* Begin *

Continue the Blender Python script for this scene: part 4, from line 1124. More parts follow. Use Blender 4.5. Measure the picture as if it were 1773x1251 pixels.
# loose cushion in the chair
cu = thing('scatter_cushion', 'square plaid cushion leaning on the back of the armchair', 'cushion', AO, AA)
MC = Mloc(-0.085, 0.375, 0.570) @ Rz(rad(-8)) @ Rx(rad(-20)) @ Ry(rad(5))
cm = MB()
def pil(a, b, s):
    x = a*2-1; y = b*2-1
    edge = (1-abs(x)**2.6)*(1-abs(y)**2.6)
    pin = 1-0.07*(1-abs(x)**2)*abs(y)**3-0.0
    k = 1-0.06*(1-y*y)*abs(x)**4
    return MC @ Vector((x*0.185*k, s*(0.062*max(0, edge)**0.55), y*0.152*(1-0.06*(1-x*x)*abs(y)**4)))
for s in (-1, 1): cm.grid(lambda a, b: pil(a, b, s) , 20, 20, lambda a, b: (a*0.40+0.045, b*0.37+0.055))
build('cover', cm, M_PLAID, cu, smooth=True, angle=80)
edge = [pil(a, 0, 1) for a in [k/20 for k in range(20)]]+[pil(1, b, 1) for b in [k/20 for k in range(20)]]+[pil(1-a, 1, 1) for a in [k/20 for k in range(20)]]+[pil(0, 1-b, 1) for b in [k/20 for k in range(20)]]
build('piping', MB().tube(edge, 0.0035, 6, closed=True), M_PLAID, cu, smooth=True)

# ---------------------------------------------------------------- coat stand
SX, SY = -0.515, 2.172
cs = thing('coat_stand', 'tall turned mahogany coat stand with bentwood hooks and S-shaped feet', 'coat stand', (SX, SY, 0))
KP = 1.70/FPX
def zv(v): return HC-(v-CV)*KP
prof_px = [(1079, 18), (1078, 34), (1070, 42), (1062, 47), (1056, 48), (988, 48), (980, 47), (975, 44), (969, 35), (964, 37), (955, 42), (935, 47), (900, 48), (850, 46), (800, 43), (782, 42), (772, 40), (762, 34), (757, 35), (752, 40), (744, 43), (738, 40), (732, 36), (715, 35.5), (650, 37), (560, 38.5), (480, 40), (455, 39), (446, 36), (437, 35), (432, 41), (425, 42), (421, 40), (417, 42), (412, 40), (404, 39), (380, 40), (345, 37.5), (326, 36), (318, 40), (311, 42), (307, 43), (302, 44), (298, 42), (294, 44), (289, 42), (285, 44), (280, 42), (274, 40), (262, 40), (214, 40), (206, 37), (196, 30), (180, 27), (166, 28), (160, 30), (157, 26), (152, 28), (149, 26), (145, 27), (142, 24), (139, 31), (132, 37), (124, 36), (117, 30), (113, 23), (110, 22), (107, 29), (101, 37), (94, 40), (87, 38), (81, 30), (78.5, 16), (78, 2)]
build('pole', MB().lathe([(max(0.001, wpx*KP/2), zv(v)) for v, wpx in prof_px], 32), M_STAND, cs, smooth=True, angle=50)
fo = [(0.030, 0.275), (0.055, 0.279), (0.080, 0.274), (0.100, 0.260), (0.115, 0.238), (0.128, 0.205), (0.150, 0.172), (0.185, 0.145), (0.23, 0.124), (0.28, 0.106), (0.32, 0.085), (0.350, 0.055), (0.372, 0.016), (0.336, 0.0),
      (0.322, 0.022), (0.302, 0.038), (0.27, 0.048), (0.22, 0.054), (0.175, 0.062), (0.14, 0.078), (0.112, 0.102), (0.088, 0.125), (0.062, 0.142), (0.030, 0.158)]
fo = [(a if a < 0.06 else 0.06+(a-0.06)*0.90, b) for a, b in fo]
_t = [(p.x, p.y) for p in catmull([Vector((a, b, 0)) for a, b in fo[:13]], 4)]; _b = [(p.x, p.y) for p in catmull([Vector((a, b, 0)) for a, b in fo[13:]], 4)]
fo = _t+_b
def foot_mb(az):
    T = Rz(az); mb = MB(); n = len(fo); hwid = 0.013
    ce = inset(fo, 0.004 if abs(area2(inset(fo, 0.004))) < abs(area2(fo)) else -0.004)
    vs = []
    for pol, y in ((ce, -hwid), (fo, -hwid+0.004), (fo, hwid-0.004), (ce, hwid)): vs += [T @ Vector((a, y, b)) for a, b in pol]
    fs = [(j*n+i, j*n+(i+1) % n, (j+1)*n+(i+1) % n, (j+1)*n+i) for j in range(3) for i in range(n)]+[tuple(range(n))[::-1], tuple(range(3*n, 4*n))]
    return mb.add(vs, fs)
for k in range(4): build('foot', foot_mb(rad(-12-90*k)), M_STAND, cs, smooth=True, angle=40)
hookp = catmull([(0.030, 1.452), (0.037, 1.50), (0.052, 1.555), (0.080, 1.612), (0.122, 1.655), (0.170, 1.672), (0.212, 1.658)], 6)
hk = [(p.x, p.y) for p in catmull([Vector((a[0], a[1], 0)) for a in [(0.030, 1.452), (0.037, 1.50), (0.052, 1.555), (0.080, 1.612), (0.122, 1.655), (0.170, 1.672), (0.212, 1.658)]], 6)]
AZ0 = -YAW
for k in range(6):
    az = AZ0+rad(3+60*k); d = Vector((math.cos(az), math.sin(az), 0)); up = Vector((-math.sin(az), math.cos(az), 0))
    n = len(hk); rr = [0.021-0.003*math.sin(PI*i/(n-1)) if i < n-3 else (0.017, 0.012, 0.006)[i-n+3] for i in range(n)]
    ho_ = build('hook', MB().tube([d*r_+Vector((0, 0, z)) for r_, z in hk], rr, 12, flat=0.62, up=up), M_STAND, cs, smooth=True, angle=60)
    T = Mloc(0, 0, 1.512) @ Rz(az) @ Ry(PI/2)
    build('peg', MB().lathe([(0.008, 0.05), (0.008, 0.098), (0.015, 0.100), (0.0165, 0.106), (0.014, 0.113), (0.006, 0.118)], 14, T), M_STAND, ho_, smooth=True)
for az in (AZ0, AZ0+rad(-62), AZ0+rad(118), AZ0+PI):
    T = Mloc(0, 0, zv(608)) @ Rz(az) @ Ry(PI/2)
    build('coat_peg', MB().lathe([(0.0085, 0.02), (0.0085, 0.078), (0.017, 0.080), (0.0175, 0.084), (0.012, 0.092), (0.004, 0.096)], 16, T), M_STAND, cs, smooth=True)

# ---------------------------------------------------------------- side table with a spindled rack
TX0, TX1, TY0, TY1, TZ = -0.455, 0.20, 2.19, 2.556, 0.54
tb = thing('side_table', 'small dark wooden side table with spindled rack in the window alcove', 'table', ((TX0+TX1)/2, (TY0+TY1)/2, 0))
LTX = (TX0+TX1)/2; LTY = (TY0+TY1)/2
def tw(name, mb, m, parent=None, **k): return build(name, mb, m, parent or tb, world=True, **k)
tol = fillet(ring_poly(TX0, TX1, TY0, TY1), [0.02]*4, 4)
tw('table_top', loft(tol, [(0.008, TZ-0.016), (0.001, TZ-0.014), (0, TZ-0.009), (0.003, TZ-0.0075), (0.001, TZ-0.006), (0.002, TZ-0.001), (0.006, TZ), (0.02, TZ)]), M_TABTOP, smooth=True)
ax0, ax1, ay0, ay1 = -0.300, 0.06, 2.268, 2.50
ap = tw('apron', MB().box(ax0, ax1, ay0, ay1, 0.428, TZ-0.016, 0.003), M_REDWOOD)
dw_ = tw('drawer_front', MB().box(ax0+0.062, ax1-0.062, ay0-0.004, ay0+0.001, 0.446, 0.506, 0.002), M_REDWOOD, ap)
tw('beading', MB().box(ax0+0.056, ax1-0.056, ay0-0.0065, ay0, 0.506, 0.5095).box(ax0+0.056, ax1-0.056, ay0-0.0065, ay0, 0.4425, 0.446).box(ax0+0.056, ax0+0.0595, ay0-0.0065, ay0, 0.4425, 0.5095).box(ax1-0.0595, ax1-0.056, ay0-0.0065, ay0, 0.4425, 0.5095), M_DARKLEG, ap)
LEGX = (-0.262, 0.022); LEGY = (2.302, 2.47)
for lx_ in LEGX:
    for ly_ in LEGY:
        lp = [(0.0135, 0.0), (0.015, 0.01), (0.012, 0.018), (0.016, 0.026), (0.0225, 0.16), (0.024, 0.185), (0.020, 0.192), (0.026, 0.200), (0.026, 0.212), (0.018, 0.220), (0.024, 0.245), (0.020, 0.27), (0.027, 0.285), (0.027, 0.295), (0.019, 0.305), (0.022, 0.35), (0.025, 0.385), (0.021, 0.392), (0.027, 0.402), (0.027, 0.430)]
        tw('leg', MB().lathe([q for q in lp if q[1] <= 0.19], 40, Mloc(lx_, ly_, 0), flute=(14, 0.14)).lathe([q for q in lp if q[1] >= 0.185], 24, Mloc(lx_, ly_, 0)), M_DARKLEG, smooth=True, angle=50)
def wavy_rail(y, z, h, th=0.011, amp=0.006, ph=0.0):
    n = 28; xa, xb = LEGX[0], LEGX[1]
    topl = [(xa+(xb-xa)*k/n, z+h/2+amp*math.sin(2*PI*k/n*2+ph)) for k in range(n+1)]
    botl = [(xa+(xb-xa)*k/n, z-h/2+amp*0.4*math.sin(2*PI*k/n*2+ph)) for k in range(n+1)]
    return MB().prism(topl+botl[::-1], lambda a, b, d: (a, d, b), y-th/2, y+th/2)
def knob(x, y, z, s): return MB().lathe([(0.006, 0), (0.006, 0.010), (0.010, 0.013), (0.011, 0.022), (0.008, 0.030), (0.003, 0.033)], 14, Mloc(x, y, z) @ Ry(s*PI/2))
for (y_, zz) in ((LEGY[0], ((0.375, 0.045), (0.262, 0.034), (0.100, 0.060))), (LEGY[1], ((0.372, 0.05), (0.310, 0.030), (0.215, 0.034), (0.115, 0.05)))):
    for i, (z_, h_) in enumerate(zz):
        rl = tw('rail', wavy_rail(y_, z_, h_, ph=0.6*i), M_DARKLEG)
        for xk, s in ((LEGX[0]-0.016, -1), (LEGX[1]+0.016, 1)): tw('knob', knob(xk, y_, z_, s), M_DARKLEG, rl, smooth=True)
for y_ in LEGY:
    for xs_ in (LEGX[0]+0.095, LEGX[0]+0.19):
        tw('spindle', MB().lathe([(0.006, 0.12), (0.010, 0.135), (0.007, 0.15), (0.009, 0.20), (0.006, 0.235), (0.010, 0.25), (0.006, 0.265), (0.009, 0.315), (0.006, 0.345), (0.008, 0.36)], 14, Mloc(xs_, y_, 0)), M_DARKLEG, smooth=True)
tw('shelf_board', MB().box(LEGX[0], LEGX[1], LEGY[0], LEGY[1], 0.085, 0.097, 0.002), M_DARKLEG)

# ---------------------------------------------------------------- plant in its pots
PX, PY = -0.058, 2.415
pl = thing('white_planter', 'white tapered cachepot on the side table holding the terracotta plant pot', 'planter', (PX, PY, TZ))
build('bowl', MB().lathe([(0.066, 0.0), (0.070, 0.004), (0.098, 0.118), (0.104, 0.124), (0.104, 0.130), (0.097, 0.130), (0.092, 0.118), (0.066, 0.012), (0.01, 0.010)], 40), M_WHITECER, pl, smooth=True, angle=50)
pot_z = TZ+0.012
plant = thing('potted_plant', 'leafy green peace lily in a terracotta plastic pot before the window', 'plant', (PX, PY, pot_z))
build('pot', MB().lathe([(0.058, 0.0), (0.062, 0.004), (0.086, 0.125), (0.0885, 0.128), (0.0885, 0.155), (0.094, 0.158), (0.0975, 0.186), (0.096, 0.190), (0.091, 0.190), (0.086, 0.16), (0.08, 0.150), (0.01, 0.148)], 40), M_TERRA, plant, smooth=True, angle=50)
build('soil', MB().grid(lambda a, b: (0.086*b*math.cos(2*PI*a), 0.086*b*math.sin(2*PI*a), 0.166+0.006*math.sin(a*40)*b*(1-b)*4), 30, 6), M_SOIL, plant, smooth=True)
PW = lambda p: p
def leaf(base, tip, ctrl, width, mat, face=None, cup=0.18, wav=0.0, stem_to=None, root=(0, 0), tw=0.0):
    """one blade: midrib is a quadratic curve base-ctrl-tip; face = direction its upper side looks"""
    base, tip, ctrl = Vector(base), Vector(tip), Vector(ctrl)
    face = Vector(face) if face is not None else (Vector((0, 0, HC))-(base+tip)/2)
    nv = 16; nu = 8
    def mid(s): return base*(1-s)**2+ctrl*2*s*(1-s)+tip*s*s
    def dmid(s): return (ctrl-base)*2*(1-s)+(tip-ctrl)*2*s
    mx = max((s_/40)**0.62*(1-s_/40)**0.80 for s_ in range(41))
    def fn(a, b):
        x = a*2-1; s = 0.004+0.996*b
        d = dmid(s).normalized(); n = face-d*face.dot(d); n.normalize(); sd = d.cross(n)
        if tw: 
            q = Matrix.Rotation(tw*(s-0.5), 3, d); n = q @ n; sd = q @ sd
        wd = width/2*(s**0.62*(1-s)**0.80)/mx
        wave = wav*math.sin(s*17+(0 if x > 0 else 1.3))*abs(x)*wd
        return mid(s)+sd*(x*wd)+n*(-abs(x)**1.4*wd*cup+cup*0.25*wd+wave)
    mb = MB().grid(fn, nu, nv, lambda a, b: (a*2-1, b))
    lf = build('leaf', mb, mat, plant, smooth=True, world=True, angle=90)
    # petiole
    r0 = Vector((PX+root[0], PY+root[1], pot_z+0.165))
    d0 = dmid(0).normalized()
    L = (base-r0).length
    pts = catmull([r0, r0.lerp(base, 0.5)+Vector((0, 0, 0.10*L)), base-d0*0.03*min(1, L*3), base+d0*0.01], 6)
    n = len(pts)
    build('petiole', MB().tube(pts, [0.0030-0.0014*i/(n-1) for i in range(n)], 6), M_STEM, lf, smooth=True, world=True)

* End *

Copy out only the lines running from the beginning of the data to the line with "M_PLAID, cu, smooth=True)", both ends included.

• [COMPLETE ANSWER]
Continue the Blender Python script for this scene: part 4, from line 1124. More parts follow. Use Blender 4.5. Measure the picture as if it were 1773x1251 pixels.
# loose cushion in the chair
cu = thing('scatter_cushion', 'square plaid cushion leaning on the back of the armchair', 'cushion', AO, AA)
MC = Mloc(-0.085, 0.375, 0.570) @ Rz(rad(-8)) @ Rx(rad(-20)) @ Ry(rad(5))
cm = MB()
def pil(a, b, s):
    x = a*2-1; y = b*2-1
    edge = (1-abs(x)**2.6)*(1-abs(y)**2.6)
    pin = 1-0.07*(1-abs(x)**2)*abs(y)**3-0.0
    k = 1-0.06*(1-y*y)*abs(x)**4
    return MC @ Vector((x*0.185*k, s*(0.062*max(0, edge)**0.55), y*0.152*(1-0.06*(1-x*x)*abs(y)**4)))
for s in (-1, 1): cm.grid(lambda a, b: pil(a, b, s) , 20, 20, lambda a, b: (a*0.40+0.045, b*0.37+0.055))
build('cover', cm, M_PLAID, cu, smooth=True, angle=80)
edge = [pil(a, 0, 1) for a in [k/20 for k in range(20)]]+[pil(1, b, 1) for b in [k/20 for k in range(20)]]+[pil(1-a, 1, 1) for a in [k/20 for k in range(20)]]+[pil(0, 1-b, 1) for b in [k/20 for k in range(20)]]
build('piping', MB().tube(edge, 0.0035, 6, closed=True), M_PLAID, cu, smooth=True)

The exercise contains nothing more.